Quiet hours are the most effective way to eliminate confusion regarding noise as well as mitigate disputes. Specifying a specific time frame for when noisy tasks like lawn mowing can be done and including this information within your rental agreement reduces the likelihood of disruptive activities being completed at unreasonable hours. While property owners or landlords are free to establish their own parameters for quiet hours, it can be effective to begin quiet hours a little later on weekends and sooner on weekdays when your residents are likely to need to rise early for work or school activities.


WHAT PENALTIES SHOULD BE IN PLACE FOR RESIDENTS WHO CAUSE DISRUPTIONS DURING QUIET HOURS?

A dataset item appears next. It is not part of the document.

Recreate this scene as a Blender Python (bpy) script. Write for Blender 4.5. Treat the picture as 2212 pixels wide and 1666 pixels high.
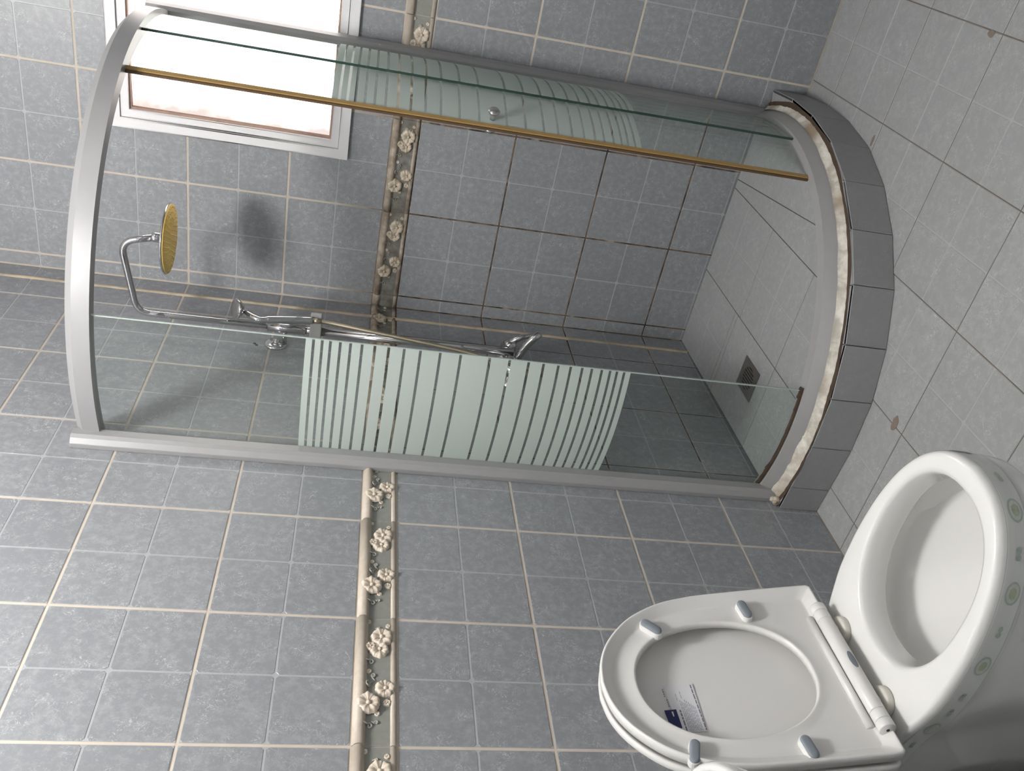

While a quiet hour policy can limit resident noise complaints, you will likely run into circumstances where different noise thresholds cause a dispute. Addressing a loud party held at 3 A.M. that breaches the local noise ordinance will be far more cut-and-dry than addressing a complaint resident who is practicing their instrument a few minutes past the quiet hour cutoff.


Your management team should have specific parameters for reviewing noise complaints. While you can justifiably penalise a noise complaint where law enforcement has to get involved (such as the 3 AM party situation) your lease agreement’s quiet hours clause should also specify penalties for repeated disturbances.


Remember that multiple complaints should be reviewed carefully, and if multiple residents are complaining about the same noise, this can be a good indication that the sound is reasonably disturbing the peaceful enjoyment of property. Often, issuing a formal warning can serve to rectify the situation if the resident in question was unaware that there was an issue. A penalty fee can be issued (according to the lease agreement) and can also serve to ensure compliance with the quiet hour restrictions. In extreme cases, filing for eviction can also be a solution for a repeatedly disruptive tenant. When reviewing a noise complaint to assess the need for a warning or penalty, landlords should assess the following:

  • Has the complaint occurred close to the end or beginning of the quiet hours?

  • Has the tenant taken steps to reduce the noise?

  • Has the resident who voiced the initial complaint documented instances of disturbances?

Remember, in general, your tenants are simply trying to enjoy their space. Most offenders don’t intend to conduct their activities at the cost of other residents’ enjoyment.